### SOURCE DATA
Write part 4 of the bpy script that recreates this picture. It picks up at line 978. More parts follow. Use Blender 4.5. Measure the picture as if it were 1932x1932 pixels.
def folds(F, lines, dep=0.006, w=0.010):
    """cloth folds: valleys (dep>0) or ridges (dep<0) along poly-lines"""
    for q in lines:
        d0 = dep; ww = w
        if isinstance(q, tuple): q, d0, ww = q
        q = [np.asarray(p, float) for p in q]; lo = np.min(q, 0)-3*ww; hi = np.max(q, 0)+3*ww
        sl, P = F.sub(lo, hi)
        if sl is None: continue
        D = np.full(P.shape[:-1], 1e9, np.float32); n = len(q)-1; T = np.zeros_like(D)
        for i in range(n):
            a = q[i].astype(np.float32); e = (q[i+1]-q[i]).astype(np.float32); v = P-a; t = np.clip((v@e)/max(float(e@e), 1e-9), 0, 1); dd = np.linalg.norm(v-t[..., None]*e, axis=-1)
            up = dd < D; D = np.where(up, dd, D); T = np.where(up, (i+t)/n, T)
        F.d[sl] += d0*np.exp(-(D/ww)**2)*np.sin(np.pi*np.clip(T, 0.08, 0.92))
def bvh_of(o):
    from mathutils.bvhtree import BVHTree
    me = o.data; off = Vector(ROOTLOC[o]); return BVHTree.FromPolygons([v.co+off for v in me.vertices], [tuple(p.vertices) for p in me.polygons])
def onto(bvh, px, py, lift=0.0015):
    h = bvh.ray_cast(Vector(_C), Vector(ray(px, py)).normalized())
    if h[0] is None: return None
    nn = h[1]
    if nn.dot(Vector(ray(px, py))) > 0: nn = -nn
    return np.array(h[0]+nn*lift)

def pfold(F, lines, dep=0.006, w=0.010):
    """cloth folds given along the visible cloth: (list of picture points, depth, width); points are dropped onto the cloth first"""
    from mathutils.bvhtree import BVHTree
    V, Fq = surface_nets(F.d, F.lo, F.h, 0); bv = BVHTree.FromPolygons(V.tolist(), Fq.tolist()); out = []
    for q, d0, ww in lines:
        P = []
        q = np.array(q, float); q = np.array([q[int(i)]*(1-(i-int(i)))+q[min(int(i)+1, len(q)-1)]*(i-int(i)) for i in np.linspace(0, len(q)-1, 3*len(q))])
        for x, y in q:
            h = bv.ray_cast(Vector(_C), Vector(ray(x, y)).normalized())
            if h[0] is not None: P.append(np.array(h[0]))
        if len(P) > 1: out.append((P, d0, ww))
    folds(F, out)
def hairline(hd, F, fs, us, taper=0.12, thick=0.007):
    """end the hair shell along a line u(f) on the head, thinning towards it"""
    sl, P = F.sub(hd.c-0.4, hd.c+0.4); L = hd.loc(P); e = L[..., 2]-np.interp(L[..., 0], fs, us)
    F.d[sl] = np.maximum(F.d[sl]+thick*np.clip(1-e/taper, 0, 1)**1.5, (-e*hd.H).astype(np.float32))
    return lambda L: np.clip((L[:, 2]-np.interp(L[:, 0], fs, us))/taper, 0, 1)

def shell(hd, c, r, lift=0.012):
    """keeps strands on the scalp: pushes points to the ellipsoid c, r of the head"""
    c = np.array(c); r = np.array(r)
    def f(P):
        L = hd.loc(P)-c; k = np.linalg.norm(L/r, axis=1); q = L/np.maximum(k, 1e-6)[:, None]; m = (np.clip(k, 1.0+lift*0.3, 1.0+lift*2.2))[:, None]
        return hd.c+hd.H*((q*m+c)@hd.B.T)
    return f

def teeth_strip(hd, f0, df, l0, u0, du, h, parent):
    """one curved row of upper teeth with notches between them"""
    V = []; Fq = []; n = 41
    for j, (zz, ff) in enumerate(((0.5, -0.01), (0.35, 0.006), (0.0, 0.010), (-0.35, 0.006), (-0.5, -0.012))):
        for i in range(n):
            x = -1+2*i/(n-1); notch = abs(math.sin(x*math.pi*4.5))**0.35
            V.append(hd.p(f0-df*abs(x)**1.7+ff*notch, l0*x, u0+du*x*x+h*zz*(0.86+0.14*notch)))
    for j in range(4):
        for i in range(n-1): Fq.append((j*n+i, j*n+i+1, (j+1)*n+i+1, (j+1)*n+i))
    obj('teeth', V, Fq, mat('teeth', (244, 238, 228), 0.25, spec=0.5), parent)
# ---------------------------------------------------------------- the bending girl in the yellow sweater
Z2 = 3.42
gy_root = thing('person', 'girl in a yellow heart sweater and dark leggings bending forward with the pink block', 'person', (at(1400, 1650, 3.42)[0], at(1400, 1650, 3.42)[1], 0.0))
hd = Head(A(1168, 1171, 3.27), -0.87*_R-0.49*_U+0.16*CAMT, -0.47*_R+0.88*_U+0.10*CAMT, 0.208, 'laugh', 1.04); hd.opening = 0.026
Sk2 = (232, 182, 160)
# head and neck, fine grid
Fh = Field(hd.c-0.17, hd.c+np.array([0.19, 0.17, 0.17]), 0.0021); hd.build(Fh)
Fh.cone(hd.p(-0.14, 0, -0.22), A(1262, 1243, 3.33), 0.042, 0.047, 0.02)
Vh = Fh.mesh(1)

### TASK
All of the material must be reproduced exactly.

### RESPONSE FOR THIS EXERCISE
Write part 4 of the bpy script that recreates this picture. It picks up at line 978. More parts follow. Use Blender 4.5. Measure the picture as if it were 1932x1932 pixels.
def folds(F, lines, dep=0.006, w=0.010):
    """cloth folds: valleys (dep>0) or ridges (dep<0) along poly-lines"""
    for q in lines:
        d0 = dep; ww = w
        if isinstance(q, tuple): q, d0, ww = q
        q = [np.asarray(p, float) for p in q]; lo = np.min(q, 0)-3*ww; hi = np.max(q, 0)+3*ww
        sl, P = F.sub(lo, hi)
        if sl is None: continue
        D = np.full(P.shape[:-1], 1e9, np.float32); n = len(q)-1; T = np.zeros_like(D)
        for i in range(n):
            a = q[i].astype(np.float32); e = (q[i+1]-q[i]).astype(np.float32); v = P-a; t = np.clip((v@e)/max(float(e@e), 1e-9), 0, 1); dd = np.linalg.norm(v-t[..., None]*e, axis=-1)
            up = dd < D; D = np.where(up, dd, D); T = np.where(up, (i+t)/n, T)
        F.d[sl] += d0*np.exp(-(D/ww)**2)*np.sin(np.pi*np.clip(T, 0.08, 0.92))
def bvh_of(o):
    from mathutils.bvhtree import BVHTree
    me = o.data; off = Vector(ROOTLOC[o]); return BVHTree.FromPolygons([v.co+off for v in me.vertices], [tuple(p.vertices) for p in me.polygons])
def onto(bvh, px, py, lift=0.0015):
    h = bvh.ray_cast(Vector(_C), Vector(ray(px, py)).normalized())
    if h[0] is None: return None
    nn = h[1]
    if nn.dot(Vector(ray(px, py))) > 0: nn = -nn
    return np.array(h[0]+nn*lift)

def pfold(F, lines, dep=0.006, w=0.010):
    """cloth folds given along the visible cloth: (list of picture points, depth, width); points are dropped onto the cloth first"""
    from mathutils.bvhtree import BVHTree
    V, Fq = surface_nets(F.d, F.lo, F.h, 0); bv = BVHTree.FromPolygons(V.tolist(), Fq.tolist()); out = []
    for q, d0, ww in lines:
        P = []
        q = np.array(q, float); q = np.array([q[int(i)]*(1-(i-int(i)))+q[min(int(i)+1, len(q)-1)]*(i-int(i)) for i in np.linspace(0, len(q)-1, 3*len(q))])
        for x, y in q:
            h = bv.ray_cast(Vector(_C), Vector(ray(x, y)).normalized())
            if h[0] is not None: P.append(np.array(h[0]))
        if len(P) > 1: out.append((P, d0, ww))
    folds(F, out)
def hairline(hd, F, fs, us, taper=0.12, thick=0.007):
    """end the hair shell along a line u(f) on the head, thinning towards it"""
    sl, P = F.sub(hd.c-0.4, hd.c+0.4); L = hd.loc(P); e = L[..., 2]-np.interp(L[..., 0], fs, us)
    F.d[sl] = np.maximum(F.d[sl]+thick*np.clip(1-e/taper, 0, 1)**1.5, (-e*hd.H).astype(np.float32))
    return lambda L: np.clip((L[:, 2]-np.interp(L[:, 0], fs, us))/taper, 0, 1)

def shell(hd, c, r, lift=0.012):
    """keeps strands on the scalp: pushes points to the ellipsoid c, r of the head"""
    c = np.array(c); r = np.array(r)
    def f(P):
        L = hd.loc(P)-c; k = np.linalg.norm(L/r, axis=1); q = L/np.maximum(k, 1e-6)[:, None]; m = (np.clip(k, 1.0+lift*0.3, 1.0+lift*2.2))[:, None]
        return hd.c+hd.H*((q*m+c)@hd.B.T)
    return f

def teeth_strip(hd, f0, df, l0, u0, du, h, parent):
    """one curved row of upper teeth with notches between them"""
    V = []; Fq = []; n = 41
    for j, (zz, ff) in enumerate(((0.5, -0.01), (0.35, 0.006), (0.0, 0.010), (-0.35, 0.006), (-0.5, -0.012))):
        for i in range(n):
            x = -1+2*i/(n-1); notch = abs(math.sin(x*math.pi*4.5))**0.35
            V.append(hd.p(f0-df*abs(x)**1.7+ff*notch, l0*x, u0+du*x*x+h*zz*(0.86+0.14*notch)))
    for j in range(4):
        for i in range(n-1): Fq.append((j*n+i, j*n+i+1, (j+1)*n+i+1, (j+1)*n+i))
    obj('teeth', V, Fq, mat('teeth', (244, 238, 228), 0.25, spec=0.5), parent)
# ---------------------------------------------------------------- the bending girl in the yellow sweater
Z2 = 3.42
gy_root = thing('person', 'girl in a yellow heart sweater and dark leggings bending forward with the pink block', 'person', (at(1400, 1650, 3.42)[0], at(1400, 1650, 3.42)[1], 0.0))
hd = Head(A(1168, 1171, 3.27), -0.87*_R-0.49*_U+0.16*CAMT, -0.47*_R+0.88*_U+0.10*CAMT, 0.208, 'laugh', 1.04); hd.opening = 0.026
Sk2 = (232, 182, 160)
# head and neck, fine grid
Fh = Field(hd.c-0.17, hd.c+np.array([0.19, 0.17, 0.17]), 0.0021); hd.build(Fh)
Fh.cone(hd.p(-0.14, 0, -0.22), A(1262, 1243, 3.33), 0.042, 0.047, 0.02)
Vh = Fh.mesh(1)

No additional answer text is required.